Cuando me presenté en el Combo Ninguno y no pude leer en el primer ensayo, todos los músicos, excepto Chucho Hernández, dijeron: “nosotros no ensayamos con él, hasta que ya tenga puestas las canciones”. Debo agradecer a Leonardo que me echó la mano; no sé si porque no había bajistas o porque realmente me quería ayudar. Todos los días ensayaba con Leonardo Ortiz y con Chucho Hernández, hasta que me quedé en el grupo.
Una vez surgió una gira a Oaxaca y a Cancún, y había que estar dos o tres meses fuera; entonces me di de baja temporal en la Facultad de Música y me fui, pero después de esa gira apareció otra, y otra, y otra.

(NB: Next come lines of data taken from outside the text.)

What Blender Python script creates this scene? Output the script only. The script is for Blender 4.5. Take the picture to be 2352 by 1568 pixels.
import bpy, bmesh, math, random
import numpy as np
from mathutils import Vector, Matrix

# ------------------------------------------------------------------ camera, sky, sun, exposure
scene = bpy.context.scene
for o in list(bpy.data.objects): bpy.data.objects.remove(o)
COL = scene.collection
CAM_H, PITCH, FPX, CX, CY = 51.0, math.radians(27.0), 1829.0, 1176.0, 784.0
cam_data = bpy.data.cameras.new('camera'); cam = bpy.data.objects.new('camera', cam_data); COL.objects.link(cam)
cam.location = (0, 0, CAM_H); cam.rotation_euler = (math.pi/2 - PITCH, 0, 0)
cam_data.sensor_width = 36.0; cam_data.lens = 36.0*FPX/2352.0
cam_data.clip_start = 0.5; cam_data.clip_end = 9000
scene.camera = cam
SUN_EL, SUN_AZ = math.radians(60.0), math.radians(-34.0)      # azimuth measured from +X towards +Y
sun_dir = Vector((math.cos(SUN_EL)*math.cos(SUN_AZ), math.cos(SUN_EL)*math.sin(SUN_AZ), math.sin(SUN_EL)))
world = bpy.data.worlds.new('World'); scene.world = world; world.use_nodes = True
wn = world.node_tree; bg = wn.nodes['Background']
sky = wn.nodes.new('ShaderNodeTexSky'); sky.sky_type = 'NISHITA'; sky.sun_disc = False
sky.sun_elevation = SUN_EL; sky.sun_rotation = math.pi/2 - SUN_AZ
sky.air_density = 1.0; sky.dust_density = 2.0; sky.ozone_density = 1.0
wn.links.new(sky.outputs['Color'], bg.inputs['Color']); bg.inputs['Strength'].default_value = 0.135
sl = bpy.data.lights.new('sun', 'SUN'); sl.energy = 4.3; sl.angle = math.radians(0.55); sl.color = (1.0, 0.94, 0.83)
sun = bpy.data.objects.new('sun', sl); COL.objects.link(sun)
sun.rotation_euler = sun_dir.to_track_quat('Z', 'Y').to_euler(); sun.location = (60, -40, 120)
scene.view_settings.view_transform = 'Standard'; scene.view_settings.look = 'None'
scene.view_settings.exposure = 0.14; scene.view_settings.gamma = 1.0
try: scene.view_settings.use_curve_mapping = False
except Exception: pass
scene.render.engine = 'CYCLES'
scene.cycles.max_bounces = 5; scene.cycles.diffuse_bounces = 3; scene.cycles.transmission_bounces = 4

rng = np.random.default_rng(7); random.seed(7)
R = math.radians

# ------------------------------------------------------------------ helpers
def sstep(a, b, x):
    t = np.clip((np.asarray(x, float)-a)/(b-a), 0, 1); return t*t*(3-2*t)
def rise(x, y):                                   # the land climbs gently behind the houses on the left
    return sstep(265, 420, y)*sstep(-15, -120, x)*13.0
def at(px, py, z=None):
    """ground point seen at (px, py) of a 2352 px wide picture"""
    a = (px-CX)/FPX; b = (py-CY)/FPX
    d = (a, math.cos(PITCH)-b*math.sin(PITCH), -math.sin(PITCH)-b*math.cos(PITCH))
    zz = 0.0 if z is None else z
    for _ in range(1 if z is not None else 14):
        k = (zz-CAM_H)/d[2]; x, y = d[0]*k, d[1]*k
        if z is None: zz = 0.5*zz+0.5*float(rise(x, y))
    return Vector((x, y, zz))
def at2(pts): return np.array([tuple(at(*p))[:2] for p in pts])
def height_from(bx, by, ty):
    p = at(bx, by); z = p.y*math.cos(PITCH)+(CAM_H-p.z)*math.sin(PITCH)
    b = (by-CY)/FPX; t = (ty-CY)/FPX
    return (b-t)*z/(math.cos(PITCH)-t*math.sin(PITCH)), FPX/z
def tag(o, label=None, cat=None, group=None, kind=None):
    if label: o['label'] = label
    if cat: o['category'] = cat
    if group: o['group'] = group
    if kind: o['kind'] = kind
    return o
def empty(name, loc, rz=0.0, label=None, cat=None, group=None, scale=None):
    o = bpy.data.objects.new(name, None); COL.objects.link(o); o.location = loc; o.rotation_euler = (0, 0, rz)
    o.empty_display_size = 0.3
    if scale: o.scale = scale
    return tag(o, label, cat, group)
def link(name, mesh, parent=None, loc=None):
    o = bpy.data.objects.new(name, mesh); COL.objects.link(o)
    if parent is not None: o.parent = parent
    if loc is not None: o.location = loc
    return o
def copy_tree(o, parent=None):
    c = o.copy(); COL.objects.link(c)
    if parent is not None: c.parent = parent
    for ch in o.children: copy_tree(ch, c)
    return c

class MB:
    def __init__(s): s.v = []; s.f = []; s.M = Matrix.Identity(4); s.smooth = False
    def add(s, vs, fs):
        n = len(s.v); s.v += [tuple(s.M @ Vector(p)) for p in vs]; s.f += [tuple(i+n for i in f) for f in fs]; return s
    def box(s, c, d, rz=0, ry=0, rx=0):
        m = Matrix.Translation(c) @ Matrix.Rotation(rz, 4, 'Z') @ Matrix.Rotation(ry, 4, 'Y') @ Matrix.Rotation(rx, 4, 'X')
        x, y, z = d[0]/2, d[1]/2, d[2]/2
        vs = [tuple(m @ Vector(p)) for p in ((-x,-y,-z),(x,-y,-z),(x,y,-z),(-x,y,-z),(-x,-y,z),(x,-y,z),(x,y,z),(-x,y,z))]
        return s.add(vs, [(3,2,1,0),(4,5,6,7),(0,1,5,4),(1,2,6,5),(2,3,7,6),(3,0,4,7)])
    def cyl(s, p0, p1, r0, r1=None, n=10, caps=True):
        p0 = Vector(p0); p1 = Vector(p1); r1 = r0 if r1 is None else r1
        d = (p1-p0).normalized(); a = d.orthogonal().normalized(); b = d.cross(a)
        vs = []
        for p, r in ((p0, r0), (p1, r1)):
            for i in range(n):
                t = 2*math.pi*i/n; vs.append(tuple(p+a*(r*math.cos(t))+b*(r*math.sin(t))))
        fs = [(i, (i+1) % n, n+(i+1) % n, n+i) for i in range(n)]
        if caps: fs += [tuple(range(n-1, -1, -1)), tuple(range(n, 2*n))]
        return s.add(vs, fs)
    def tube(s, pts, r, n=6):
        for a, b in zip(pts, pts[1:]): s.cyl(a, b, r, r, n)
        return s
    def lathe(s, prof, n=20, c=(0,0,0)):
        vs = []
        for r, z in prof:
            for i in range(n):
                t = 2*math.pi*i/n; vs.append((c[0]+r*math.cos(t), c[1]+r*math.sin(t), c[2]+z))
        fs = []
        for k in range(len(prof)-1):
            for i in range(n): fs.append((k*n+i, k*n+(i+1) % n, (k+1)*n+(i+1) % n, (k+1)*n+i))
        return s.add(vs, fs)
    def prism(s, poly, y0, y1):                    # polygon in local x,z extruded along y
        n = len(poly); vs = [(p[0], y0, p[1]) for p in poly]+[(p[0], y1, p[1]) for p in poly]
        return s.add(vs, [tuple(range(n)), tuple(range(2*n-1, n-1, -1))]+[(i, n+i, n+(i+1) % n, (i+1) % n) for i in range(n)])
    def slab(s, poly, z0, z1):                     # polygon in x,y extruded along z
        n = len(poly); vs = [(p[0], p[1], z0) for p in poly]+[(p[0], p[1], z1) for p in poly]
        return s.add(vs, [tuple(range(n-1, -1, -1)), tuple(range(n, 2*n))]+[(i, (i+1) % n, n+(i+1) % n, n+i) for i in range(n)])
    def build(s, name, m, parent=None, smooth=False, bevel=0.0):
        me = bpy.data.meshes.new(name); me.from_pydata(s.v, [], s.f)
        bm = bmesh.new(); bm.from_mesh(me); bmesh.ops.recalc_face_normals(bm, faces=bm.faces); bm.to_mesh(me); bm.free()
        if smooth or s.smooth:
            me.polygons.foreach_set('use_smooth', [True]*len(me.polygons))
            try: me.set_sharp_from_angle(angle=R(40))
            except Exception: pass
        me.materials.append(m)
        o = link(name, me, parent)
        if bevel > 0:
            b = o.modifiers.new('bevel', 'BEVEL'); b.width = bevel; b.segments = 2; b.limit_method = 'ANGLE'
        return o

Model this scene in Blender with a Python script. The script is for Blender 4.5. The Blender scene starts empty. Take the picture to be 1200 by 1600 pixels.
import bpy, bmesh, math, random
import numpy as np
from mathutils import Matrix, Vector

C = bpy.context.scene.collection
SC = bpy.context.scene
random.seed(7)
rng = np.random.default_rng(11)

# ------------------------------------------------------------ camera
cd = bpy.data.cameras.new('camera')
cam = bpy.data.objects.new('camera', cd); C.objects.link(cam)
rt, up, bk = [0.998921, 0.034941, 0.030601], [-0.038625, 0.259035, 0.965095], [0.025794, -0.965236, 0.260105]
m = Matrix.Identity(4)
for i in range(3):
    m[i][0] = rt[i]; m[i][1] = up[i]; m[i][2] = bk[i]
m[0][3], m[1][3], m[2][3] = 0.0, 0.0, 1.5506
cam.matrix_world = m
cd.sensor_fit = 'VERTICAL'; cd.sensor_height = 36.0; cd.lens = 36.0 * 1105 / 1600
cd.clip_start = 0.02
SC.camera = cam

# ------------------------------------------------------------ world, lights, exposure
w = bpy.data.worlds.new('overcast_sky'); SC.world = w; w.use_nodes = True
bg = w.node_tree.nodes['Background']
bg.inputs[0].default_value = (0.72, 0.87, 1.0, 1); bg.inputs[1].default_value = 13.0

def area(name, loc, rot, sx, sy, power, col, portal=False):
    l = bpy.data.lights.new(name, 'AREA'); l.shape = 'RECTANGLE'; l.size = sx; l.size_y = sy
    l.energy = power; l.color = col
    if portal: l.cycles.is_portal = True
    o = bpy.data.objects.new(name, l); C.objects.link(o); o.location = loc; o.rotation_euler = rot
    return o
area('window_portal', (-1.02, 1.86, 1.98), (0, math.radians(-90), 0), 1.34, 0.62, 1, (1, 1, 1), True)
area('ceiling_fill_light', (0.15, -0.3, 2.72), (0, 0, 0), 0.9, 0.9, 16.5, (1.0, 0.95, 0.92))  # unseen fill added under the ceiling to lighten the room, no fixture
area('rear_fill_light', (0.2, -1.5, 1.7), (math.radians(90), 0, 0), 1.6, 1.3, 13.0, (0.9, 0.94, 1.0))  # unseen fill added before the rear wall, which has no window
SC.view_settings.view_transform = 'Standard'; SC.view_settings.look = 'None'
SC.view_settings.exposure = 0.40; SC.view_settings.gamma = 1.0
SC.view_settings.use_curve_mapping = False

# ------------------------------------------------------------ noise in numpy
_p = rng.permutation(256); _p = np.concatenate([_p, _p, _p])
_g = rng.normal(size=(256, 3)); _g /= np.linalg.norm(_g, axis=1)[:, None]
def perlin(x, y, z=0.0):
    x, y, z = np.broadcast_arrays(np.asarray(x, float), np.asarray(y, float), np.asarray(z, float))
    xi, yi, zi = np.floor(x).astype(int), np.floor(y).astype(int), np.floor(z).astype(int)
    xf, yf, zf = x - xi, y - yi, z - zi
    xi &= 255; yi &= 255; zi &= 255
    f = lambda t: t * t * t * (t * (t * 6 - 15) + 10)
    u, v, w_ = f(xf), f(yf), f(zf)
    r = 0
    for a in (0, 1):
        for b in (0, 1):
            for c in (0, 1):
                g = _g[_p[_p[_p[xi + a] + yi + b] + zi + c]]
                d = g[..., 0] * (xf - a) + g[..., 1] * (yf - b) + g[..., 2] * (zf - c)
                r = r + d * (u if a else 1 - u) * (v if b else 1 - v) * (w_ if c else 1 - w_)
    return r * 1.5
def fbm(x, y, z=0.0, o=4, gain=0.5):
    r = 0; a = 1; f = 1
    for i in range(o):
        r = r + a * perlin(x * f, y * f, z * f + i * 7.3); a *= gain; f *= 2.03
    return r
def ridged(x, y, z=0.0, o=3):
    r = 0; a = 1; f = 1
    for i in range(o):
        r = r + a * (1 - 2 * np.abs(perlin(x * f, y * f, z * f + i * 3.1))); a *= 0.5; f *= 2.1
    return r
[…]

En esa época la salsa no pegaba aquí en Xalapa, entonces había que salir a buscar trabajo a los centros turísticos.
Pasó el tiempo y seguí en el Combo, y tuve la fortuna de que ahí había muy buenos músicos de los que aprendí mucho, como Jaime León, El Marro, que me enseñó lo de la clave. Un tiempo estuvo Sergio Martínez, El Picos; en esa época me entró la cosquillita de escribir arreglos, y él me dio muchos consejos y me empezó a enseñar y a decir cómo hacerlo. Alguna vez me tocó compartir la habitación con Marcelo Dufrane, que es un violinista muy disciplinado para estudiar; él se levanta y se pone a estudiar, entonces, por imitación, yo también empecé a hacerlo. También estuvieron Javier Cabrera, Helio García, en fin, se me escapan nombres. Tuve la fortuna de entrar a un grupo en el que yo era el novato, el que no sabía, y había muy buenos músicos de los que aprendí. Al mismo tiempo, seguí tomando clases con Lucio.
Lo de los arreglos lo aprendí de manera casi autodidacta, pero con el apoyo, la asesoría y los consejos de muy buenos músicos; estuve un tiempo tomando clases con Franco Bonsagni; después tuve un acercamiento con Luis Martínez, que ahora es director de la Orquesta de Salsa, y que también ha escrito muchos arreglos.
Estuve 22 años en el Combo Ninguno, de 1988 a 2010.